After the Hirshhorn, I headed to the National Museum of American Art (NMAA), home to Hopper's People in the Sun and Cape Cod Morning. Hopper imagined the scene in People in the Sun as taking place in Tucson, Arizona. The characters lift their heads as if to enjoy the sun, but their clothes prevent them from soaking in the warmth. Something Puritanical prevents them from doffing their clothes and/or running off into the field. One person does not look up: a younger man alone at far left in the back row looks down at his book. His huddle implies a communing with ideas; literature has provided him a contentment the others are missing.

In Cape Cod Morning, a woman, boxed in by a bay window, leans on a chair back and stares into a sunlight so selective she seems to be being radiated--by divine knowledge or atomic annihilation we don't know. Edward wanted the sun to be "straight in her eyes." It is the most expressive face in any of his paintings. The woman's arms seem to clutch the chair rather than merely lean on it.

As Jo posed for Cape Cod Morning, she asked if Edward wanted her to be thinking of a French poem. He protested, "That woman doesn't know a word of French." Edward also was unhappy with Jo's hair--"too like a mop"--and went rummaging through popular magazines to find the hairdo he wanted. In a later interview, when asked which of his paintings pleased him more than others, he picked up Cape Cod Morning in reply.

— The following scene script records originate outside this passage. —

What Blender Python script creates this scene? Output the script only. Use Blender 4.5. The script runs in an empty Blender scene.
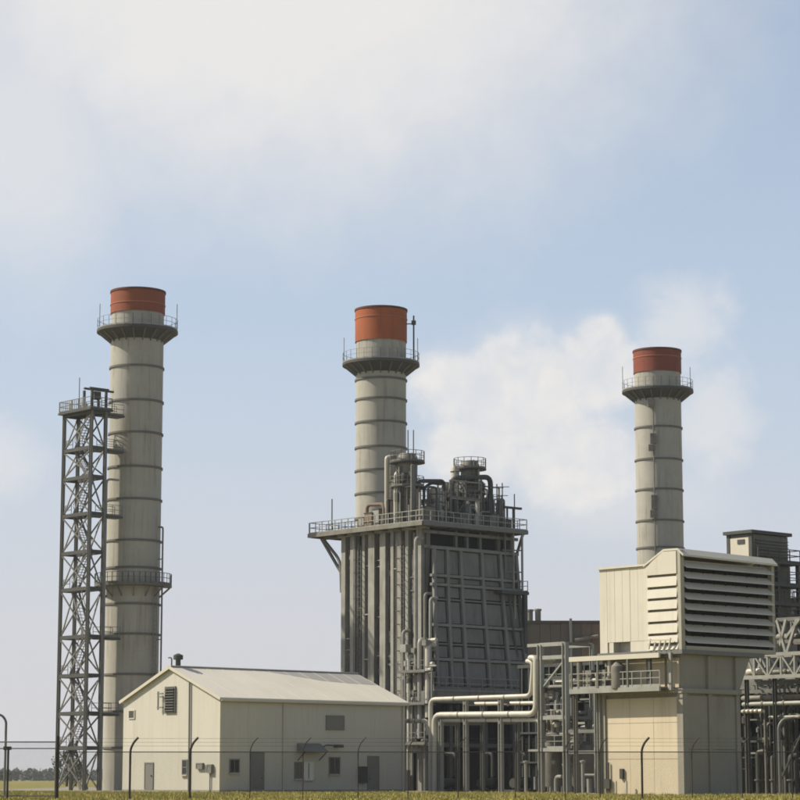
import bpy, math, random
import numpy as np
from mathutils import Vector, Matrix

random.seed(7)
rng = np.random.default_rng(7)
sc = bpy.context.scene
COL = sc.collection
R = math.radians

# ------------------------------------------------------------------ camera
CAM_Z, FPX = 1.15, 2400.0                 # eye height; focal length in pixels of an 800 px wide frame
TILT = math.atan(379 / FPX)
cd = bpy.data.cameras.new('camera')
cam = bpy.data.objects.new('camera', cd)
COL.objects.link(cam)
cam.location = (0, 0, CAM_Z)
cam.rotation_euler = (R(90) + TILT, 0, 0)
cd.sensor_width = 36
cd.lens = 36 * FPX / 800
cd.clip_start, cd.clip_end = 0.5, 12000
sc.camera = cam

# ------------------------------------------------------------------ sun, sky, exposure
SUN_AZ, SUN_EL = R(-84), R(42)            # azimuth from +Y, clockwise
sd = Vector((math.sin(SUN_AZ) * math.cos(SUN_EL), math.cos(SUN_AZ) * math.cos(SUN_EL), math.sin(SUN_EL)))
sl = bpy.data.lights.new('sun', 'SUN')
sl.energy, sl.angle, sl.color = 5.0, R(0.6), (1.0, 0.915, 0.77)
so = bpy.data.objects.new('sun', sl)
COL.objects.link(so)
so.rotation_euler = (-sd).to_track_quat('-Z', 'Y').to_euler()
so.location = (-60, 100, 120)

sc.render.engine = 'CYCLES'
sc.cycles.max_bounces = 6
sc.cycles.diffuse_bounces = 3
sc.cycles.filter_width = 1.8
sc.view_settings.view_transform = 'Standard'
sc.view_settings.look = 'None'
sc.view_settings.exposure = 0.35
sc.view_settings.gamma = 1.0
sc.view_settings.use_curve_mapping = False

w = bpy.data.worlds.new('World')
sc.world = w
w.use_nodes = True
w.cycles.sampling_method = 'MANUAL'
w.cycles.sample_map_resolution = 512
NT = w.node_tree
NT.nodes.clear()


class X:
    """tiny expression wrapper round shader math nodes"""
    def __init__(s, nt, sock): s.nt, s.s = nt, sock
    def _op(s, op, *a):
        n = s.nt.nodes.new('ShaderNodeMath'); n.operation = op
        for i, v in enumerate((s,) + a):
            if isinstance(v, X): s.nt.links.new(v.s, n.inputs[i])
            else: n.inputs[i].default_value = v
        return X(s.nt, n.outputs[0])
    def __add__(s, o): return s._op('ADD', o)
    def __sub__(s, o): return s._op('SUBTRACT', o)
    def __mul__(s, o): return s._op('MULTIPLY', o)
    def __truediv__(s, o): return s._op('DIVIDE', o)
    def mx(s, o): return s._op('MAXIMUM', o)
    def mn(s, o): return s._op('MINIMUM', o)
    def sqrt(s): return s._op('SQRT')
    def step(s, lo, hi):
        n = s.nt.nodes.new('ShaderNodeMapRange'); n.interpolation_type = 'SMOOTHSTEP'
        s.nt.links.new(s.s, n.inputs[0])
        n.inputs[1].default_value = lo; n.inputs[2].default_value = hi
        return X(s.nt, n.outputs[0])


def noise(nt, vec, scale, detail=5, rough=0.55, dist=0.0):
    n = nt.nodes.new('ShaderNodeTexNoise')
    n.inputs['Scale'].default_value = scale; n.inputs['Detail'].default_value = detail
    n.inputs['Roughness'].default_value = rough; n.inputs['Distortion'].default_value = dist
    nt.links.new(vec, n.inputs['Vector'])
    return X(nt, n.outputs['Fac'])


sky = NT.nodes.new('ShaderNodeTexSky')
sky.sky_type = 'NISHITA'
sky.sun_disc = False
sky.sun_elevation = SUN_EL
sky.sun_rotation = SUN_AZ
sky.air_density, sky.dust_density, sky.ozone_density = 1.0, 1.6, 1.6
tc = NT.nodes.new('ShaderNodeTexCoord')
sep = NT.nodes.new('ShaderNodeSeparateXYZ')
NT.links.new(tc.outputs['Generated'], sep.inputs[0])
dx, dy, dz = (X(NT, sep.outputs[i]) for i in range(3))
az = dx._op('ARCTAN2', dy) * (180 / math.pi)
el = dz._op('ARCSINE') * (180 / math.pi)
comb = NT.nodes.new('ShaderNodeCombineXYZ')
NT.links.new(az.s, comb.inputs[0]); NT.links.new(el.s, comb.inputs[1])
vec = comb.outputs[0]
n_big = noise(NT, vec, 0.14, 4, 0.5)
n_mid = noise(NT, vec, 0.55, 7, 0.60, 0.4)
n_fine = noise(NT, vec, 1.3, 7, 0.62, 0.3)


def blob(a, e, ra, re, soft_in, soft_out, rag=0.85, fine=0.22):
    u = (az - a) / ra; v = (el - e) / re
    r = (u * u + v * v).sqrt() + (n_mid - 0.5) * rag + (n_fine - 0.5) * fine
    return r.step(soft_out, soft_in)


def sky_dir(px, py): return (px - 400) / FPX * 57.3, math.degrees(TILT) + (400 - py) / FPX * 57.3
def cl(px, py, rx, ry, si, so_, rag=0.85, fine=0.22): return blob(*sky_dir(px, py), rx / FPX * 57.3, ry / FPX * 57.3, si, so_, rag, fine)


veil = cl(270, -30, 520, 300, 0.25, 1.20, 0.30, 0.05) * 1.0
veil = veil.mx(cl(20, 130, 150, 200, 0.2, 1.25, 0.30, 0.05) * 0.7)
cum_l = ((520, 400, 100, 80), (462, 388, 62, 48), (595, 375, 62, 56), (575, 460, 85, 62), (478, 450, 62, 50), (602, 340, 34, 30), (548, 372, 48, 36))
cum, halo = None, None
for a in cum_l:
    c1 = cl(*a, 0.50, 1.08, 0.75, 0.45); c2 = cl(*a, 0.25, 1.25, 0.75, 0.35) * 0.62
    cum = c1 if cum is None else cum.mx(c1); halo = c2 if halo is None else halo.mx(c2)
n_c = noise(NT, vec, 0.85, 5, 0.55, 0.5)
cum = cum * (n_c.step(0.30, 0.68) * 0.32 + 0.66)
thin = cl(685, 330, 56, 52, 0.2, 1.3, 1.7, 0.7).mx(cl(712, 425, 46, 64, 0.2, 1.3, 1.7, 0.7)).mx(cl(620, 500, 120, 45, 0.1, 1.3) * 0.7).mx(cl(2, 465, 46, 44, 0.2, 1.3, 1.6, 0.6) * 0.8)
cover = (n_big + (n_mid - 0.5) * 0.45).step(0.50, 0.72) * 0.50
out_of_view = (az._op('ABSOLUTE')).step(9.0, 16.0).mx(el.step(17.0, 23.0))
cover = cover * out_of_view
dens = (veil * 0.88).mx(cum * 0.94).mx(halo * 0.9).mx(thin * 0.50).mx(cover)

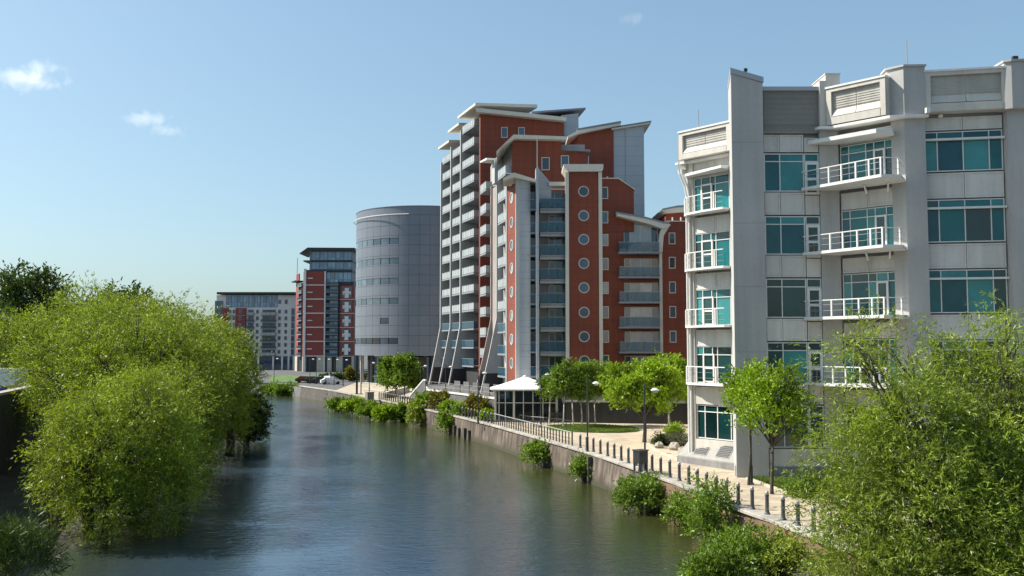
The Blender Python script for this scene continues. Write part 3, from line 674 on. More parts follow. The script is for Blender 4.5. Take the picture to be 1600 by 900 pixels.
# roof fittings
for px, py0, py1, Y in ((1417.5, 106, 63, 55), (1091.5, 200, 171, 63)):
    p = at_y(px, py0, Y); p2 = at_y(px, py1, Y)
    MB().tube([(p.x, p.y, 21.7), (p.x, p.y, p2.z)], [.045, .02], 6).build('roof_mast', m_railm, office)
p = at_y(1345, 131, 57.5); MB().lathe([(.16, 0), (.16, 2.1), (.24, 2.15), (.24, 2.4), (.05, 2.45)], 10).build('flue', m_louvre, office, TR(p.x, p.y, 21.8))
p = at_y(1586, 98, 53); MB().box(-.15, .15, -.1, .1, 0, .22).build('camera_housing', m_dark, office, TR(p.x, p.y, zt + .12))
p = at_y(1165, 112, 57); MB().box(-.1, .1, -.08, .08, 0, .2).build('camera_housing', m_dark, office, TR(p.x, p.y, zat(112, 57)))
p = at_y(1067, 206, 63.5); MB().box(-.14, .14, -.1, .1, 0, .2).build('camera_housing', m_dark, office, TR(p.x + .2, p.y + .4, 22.45))
m_vent = mat('vent_concrete', (0.30, 0.285, 0.265), 0.8, var=.12, streak=.1)
# ---- sloping vent plinth beside the corner
vb = empty('vent_plinth', (12.6, 61, 0), 'low sloping concrete vent box with two grilles at the foot of the office', 'vent box')
v0, v1 = on_z(1059, 722), on_z(1150, 736)
fv = Fa((v0.x, v0.y), (v1.x, v1.y)); Lv = fv.L
m = MB(); m.add([(0, 0, 0), (Lv, 0, 0), (Lv, 1.5, 0), (0, 1.5, 0), (0, 0, .5), (Lv, 0, .5), (Lv, 1.0, 1.62), (0.25, 1.0, 1.62), (Lv, 1.5, 1.62), (.25, 1.5, 1.62)],
      [(0, 3, 2, 1), (0, 1, 5, 4), (4, 5, 6, 7), (7, 6, 8, 9), (1, 2, 8, 6, 5), (3, 0, 4, 7, 9), (2, 3, 9, 8)])
m.build('concrete_body', m_vent, vb, fv.M(0, 0, 0))
fbox('base_course', vb, fv, -.03, Lv + .02, -.1, .03, 0, .42, m_plinth)
sl = math.atan2(1.12, 1.0)
for ac in (Lv * .36, Lv * .74):
    Mg = fv.M(ac, 0, .5) @ Matrix.Rotation(sl, 4, 'X')
    g = MB().box(-.62, .62, .22, 1.28, .0, .03).build('grille', m_louvre, vb, Mg)
    for j in range(7):
        y = .29 + j * .135
        MB().box(-.55, .55, y, y + .085, .031, .075).build('slat', m_dark, g, Mg)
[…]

The NMAA was closed for renovations, so I couldn't view the paintings or interview locals in front of them. The paintings were out touring America, like me, and like Hopper himself loved to do. I caught up with those two paintings on their tour a year and a half later. When I did, I also saw yet another Hopper that the museum had meantime acquired: Ryder's House.

It might have been able to be acquired because it is not a great example of Hopper's work.